__INPUT FOR THIS TASK__
*-*-*

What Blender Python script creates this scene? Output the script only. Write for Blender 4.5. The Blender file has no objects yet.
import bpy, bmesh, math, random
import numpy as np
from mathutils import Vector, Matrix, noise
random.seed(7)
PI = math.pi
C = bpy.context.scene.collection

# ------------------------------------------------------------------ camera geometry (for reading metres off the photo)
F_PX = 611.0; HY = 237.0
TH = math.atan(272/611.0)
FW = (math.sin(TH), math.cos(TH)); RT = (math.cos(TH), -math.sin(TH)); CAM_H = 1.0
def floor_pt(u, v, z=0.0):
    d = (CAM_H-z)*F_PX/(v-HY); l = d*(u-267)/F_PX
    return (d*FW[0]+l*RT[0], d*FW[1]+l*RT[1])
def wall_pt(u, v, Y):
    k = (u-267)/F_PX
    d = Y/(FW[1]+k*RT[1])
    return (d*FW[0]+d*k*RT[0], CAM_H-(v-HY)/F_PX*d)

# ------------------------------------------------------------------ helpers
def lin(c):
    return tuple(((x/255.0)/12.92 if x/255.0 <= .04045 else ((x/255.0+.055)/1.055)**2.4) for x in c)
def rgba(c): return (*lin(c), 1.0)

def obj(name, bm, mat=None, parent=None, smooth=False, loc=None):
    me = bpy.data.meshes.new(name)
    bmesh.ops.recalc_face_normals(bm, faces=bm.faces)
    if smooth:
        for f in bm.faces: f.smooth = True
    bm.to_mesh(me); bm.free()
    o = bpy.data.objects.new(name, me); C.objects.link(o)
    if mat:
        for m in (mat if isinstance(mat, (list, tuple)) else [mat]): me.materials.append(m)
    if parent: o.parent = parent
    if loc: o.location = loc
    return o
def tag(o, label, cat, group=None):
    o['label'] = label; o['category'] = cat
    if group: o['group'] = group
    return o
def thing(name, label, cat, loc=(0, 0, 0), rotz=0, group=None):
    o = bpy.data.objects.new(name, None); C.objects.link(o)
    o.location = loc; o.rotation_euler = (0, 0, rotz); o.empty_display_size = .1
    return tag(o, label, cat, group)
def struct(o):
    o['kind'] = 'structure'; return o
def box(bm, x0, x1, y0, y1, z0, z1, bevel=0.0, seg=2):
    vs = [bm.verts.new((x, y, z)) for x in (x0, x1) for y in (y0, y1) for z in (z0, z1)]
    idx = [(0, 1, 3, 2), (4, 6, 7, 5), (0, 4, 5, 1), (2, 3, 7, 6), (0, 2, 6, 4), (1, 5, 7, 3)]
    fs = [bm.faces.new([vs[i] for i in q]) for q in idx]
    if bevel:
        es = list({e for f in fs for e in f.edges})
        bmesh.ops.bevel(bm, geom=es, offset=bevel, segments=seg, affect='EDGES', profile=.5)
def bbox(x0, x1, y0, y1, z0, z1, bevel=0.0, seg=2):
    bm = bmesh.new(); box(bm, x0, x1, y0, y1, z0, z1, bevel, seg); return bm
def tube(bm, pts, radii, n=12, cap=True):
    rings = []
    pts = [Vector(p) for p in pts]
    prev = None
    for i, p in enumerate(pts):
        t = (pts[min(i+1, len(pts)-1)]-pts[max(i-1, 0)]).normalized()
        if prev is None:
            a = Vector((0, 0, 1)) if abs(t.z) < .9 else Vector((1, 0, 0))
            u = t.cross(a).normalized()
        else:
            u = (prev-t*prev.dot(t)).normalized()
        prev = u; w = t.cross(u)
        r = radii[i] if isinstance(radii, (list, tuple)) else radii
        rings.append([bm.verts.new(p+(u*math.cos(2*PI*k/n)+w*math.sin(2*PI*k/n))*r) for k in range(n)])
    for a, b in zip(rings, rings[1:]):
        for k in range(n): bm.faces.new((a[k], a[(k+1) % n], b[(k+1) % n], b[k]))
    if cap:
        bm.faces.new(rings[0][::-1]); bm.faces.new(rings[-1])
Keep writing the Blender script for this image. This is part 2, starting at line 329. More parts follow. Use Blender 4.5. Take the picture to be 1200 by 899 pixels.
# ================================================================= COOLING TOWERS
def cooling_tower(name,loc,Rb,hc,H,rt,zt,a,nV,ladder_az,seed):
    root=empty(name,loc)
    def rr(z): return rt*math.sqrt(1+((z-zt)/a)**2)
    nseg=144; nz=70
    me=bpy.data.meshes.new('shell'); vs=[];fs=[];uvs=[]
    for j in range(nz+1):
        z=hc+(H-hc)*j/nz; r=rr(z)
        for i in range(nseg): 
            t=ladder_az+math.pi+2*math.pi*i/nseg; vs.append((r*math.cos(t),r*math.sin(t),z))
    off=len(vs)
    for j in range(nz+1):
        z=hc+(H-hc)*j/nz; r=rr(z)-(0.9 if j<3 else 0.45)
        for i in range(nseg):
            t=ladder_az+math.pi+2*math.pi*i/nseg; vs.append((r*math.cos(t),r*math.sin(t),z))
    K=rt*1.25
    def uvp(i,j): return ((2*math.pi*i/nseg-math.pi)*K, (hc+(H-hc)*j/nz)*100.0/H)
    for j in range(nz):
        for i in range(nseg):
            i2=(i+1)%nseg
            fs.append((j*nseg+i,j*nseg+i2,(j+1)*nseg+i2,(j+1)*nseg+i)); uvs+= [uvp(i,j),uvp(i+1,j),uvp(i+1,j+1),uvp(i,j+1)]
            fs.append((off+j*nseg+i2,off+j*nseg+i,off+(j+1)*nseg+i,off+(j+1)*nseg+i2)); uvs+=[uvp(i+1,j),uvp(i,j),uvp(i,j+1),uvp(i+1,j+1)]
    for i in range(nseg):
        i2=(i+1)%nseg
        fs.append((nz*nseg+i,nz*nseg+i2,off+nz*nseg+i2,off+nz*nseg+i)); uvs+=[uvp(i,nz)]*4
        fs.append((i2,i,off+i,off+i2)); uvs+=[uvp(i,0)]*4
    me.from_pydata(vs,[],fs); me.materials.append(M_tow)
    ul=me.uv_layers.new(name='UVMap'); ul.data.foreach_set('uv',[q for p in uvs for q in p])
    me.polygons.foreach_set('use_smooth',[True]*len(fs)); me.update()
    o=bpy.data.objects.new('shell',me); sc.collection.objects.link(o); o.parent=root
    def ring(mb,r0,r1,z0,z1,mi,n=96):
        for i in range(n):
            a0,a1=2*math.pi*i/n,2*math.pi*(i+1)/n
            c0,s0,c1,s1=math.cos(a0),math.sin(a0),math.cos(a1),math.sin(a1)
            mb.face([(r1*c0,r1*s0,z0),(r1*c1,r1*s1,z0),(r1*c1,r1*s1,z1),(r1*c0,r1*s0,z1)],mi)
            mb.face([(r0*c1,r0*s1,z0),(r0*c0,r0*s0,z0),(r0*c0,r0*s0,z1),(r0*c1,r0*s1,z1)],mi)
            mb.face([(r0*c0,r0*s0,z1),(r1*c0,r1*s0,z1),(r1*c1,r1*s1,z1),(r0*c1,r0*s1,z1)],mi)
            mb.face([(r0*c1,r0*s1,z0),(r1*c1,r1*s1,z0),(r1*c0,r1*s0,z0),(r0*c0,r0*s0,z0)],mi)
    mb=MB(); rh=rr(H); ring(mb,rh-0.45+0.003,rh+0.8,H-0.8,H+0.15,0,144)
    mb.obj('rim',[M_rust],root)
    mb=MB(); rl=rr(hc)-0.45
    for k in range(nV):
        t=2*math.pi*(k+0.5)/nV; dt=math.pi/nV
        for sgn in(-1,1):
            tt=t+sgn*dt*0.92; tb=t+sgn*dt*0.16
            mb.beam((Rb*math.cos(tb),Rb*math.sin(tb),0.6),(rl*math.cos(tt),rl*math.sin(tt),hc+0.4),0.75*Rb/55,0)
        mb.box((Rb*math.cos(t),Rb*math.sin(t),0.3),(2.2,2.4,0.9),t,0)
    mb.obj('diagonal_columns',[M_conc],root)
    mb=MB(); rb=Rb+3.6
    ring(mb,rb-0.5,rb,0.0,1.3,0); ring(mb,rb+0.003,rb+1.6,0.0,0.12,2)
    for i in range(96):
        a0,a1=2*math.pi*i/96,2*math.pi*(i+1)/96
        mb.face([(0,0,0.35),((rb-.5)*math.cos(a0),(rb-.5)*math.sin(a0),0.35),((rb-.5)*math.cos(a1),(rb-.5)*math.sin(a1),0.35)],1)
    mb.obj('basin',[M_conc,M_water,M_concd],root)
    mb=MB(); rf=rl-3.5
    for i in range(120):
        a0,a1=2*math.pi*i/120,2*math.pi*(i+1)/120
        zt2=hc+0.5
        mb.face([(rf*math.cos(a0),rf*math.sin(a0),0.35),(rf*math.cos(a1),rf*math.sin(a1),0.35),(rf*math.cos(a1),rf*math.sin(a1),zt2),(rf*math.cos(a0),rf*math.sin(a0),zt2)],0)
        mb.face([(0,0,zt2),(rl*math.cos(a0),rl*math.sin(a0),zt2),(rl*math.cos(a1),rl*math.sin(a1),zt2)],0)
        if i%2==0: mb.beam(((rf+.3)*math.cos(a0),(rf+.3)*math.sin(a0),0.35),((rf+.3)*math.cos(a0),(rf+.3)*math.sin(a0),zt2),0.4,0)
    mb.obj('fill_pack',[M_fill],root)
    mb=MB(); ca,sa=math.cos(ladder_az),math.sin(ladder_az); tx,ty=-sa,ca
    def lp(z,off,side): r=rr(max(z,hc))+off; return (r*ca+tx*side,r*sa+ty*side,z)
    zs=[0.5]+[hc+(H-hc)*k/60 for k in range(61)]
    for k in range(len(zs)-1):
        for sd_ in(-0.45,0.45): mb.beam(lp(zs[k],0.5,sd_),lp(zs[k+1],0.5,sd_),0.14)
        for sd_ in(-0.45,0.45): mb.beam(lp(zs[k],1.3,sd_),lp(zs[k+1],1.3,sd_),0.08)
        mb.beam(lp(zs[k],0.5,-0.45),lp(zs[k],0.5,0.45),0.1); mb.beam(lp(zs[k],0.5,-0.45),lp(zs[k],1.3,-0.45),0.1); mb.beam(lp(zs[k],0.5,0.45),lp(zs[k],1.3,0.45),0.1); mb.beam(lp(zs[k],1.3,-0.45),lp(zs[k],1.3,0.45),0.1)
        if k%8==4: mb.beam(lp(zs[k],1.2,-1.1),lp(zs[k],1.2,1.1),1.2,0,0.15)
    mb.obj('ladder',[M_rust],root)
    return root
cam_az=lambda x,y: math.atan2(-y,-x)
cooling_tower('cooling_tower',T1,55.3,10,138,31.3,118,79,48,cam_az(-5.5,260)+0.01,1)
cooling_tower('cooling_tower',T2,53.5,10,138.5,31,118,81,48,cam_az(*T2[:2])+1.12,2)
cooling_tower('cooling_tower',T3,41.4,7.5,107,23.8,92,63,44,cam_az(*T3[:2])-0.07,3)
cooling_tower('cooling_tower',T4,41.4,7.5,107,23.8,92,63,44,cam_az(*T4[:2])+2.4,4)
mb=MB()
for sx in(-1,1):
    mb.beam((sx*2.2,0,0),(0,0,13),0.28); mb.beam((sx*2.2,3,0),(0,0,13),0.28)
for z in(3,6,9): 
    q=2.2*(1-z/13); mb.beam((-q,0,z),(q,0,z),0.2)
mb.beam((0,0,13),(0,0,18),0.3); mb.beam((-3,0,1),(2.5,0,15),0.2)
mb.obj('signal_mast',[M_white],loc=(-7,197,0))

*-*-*

__PROMPT__
Reproduce verbatim the range of lines that opens the records and closes with the line containing "C = bpy.context.scene.collection". Omit everything after it.

__RESULT OF THE TASK__
What Blender Python script creates this scene? Output the script only. Write for Blender 4.5. The Blender file has no objects yet.
import bpy, bmesh, math, random
import numpy as np
from mathutils import Vector, Matrix, noise
random.seed(7)
PI = math.pi
C = bpy.context.scene.collection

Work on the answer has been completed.